Jumaina Siddiqui
Guest Author
Jumaina Siddiqui (@jumainasiddiqui) is the senior program officer for South Asia at the U.S. Institute of Peace.
She joined USIP after working with the National Democratic Institute (NDI), where she served as the program manager for Pakistan, working on political party development, election observation and reforms, and increasing the participation of women and youth in the political process. Siddiqui was also a U.S.-Pakistan program fellow with the South Asia Center at the Atlantic Council, where her research focused on education reform efforts by political actors in Pakistan and the relationship between donors, civil society, politicians, and the government to move these reforms forward.

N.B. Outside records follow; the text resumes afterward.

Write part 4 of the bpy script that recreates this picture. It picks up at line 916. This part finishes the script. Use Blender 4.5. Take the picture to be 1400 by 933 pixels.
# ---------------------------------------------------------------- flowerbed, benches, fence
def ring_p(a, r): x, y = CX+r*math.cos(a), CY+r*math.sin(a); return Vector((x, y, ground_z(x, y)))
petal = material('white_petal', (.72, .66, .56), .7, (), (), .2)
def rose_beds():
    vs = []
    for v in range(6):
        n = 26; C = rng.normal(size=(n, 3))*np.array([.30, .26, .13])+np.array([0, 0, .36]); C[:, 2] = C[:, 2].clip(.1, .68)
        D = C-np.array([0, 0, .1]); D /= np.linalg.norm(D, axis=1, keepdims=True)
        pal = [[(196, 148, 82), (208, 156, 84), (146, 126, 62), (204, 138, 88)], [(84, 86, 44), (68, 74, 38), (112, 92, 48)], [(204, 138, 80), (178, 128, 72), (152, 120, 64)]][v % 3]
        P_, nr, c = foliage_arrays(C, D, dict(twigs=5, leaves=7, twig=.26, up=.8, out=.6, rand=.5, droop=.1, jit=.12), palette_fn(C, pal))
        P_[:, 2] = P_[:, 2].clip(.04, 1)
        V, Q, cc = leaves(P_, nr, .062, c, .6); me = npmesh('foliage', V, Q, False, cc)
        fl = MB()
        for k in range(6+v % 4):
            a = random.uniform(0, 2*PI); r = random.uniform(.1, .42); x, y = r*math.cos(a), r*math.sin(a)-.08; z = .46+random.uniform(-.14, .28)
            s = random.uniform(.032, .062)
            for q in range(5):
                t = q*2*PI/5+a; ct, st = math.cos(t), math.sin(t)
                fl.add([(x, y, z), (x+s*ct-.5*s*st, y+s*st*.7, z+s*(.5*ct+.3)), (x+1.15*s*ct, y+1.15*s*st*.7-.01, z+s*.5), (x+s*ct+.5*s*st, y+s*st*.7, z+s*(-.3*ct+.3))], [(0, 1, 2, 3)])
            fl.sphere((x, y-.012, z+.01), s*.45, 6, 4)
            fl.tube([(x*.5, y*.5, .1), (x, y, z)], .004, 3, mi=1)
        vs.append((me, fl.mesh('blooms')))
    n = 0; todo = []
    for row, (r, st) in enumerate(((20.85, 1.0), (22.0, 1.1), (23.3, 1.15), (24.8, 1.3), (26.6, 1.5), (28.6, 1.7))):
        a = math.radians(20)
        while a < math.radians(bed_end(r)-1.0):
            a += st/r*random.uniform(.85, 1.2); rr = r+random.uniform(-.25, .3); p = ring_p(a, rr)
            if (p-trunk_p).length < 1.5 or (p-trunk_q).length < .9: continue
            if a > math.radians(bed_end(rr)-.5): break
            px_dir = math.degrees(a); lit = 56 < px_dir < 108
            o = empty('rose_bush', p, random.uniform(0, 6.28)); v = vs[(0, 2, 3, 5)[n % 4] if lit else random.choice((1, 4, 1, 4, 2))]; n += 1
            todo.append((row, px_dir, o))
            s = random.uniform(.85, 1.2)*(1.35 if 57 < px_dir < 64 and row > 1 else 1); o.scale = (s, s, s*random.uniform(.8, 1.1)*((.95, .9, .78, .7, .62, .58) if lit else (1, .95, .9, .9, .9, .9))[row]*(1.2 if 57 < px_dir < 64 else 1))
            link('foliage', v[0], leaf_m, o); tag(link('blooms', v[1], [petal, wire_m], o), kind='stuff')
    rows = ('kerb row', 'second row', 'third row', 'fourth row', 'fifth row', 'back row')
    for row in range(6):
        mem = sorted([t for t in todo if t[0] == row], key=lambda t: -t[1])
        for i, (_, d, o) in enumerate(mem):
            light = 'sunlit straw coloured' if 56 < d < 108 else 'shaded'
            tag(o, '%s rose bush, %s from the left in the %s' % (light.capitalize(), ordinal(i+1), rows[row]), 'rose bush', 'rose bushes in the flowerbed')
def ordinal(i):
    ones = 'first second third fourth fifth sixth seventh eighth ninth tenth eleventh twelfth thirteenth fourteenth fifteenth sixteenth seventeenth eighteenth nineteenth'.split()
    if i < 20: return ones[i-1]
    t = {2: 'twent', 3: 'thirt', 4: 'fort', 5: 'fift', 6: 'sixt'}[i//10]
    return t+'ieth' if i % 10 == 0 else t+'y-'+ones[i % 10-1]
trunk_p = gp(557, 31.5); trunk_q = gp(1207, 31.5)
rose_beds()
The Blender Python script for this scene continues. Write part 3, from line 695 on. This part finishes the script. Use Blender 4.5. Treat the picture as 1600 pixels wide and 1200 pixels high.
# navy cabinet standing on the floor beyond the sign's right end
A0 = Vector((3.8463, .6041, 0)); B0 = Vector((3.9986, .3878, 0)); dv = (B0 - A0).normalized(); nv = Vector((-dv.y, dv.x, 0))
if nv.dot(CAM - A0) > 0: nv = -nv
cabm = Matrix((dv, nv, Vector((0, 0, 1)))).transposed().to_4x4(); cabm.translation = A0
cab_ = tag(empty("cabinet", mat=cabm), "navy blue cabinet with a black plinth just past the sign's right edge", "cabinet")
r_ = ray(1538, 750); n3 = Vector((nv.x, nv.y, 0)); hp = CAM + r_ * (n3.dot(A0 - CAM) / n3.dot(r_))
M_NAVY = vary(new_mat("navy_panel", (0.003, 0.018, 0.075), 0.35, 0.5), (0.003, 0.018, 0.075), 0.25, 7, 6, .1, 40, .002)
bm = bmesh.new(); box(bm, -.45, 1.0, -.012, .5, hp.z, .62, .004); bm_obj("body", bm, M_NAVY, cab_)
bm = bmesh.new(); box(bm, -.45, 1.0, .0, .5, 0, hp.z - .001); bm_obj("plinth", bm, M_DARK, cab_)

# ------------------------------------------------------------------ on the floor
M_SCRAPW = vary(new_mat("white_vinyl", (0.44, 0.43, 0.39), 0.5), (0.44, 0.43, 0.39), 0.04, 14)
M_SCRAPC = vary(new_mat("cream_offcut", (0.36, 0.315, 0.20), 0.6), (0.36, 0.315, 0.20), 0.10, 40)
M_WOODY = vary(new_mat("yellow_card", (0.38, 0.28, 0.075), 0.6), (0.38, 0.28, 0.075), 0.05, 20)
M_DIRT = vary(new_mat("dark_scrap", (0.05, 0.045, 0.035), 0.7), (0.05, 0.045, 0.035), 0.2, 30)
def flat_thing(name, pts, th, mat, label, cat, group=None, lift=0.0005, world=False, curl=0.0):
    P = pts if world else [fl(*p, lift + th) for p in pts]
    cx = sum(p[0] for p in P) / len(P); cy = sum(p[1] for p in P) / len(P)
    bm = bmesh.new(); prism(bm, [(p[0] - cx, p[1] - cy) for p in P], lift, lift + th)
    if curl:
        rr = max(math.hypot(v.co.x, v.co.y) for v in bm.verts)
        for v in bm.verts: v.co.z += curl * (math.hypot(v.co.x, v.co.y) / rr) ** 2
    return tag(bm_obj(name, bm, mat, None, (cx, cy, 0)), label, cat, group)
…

Prior to joining NDI, she worked at Global Communities on a U.S. Agency for International Development-funded project to increase stability in the Federally Administered Tribal Areas of Pakistan by providing improved livelihood and economic growth opportunities.
Siddiqui has extensive experience in program design and management as well as policy research and analysis. She has held positions at the American Bar Association’s Rule of Law Initiative focusing on programs in Bangladesh, the Philippines, and Thailand, as well as thematic programs related to media legal defense and access to justice in Asia; at the Stimson Center examining nontraditional security issues in South Asia; and at the Protection Project at Johns Hopkins University, conducting research on international human trafficking and managing a training program on human trafficking in the United States.
Siddiqui holds bachelor’s in political science from American University and master’s from New York University, where her work focused on democracy promotion and the rule of law in the Muslim world, culminating in a thesis on rebuilding justice systems in post-conflict Afghanistan.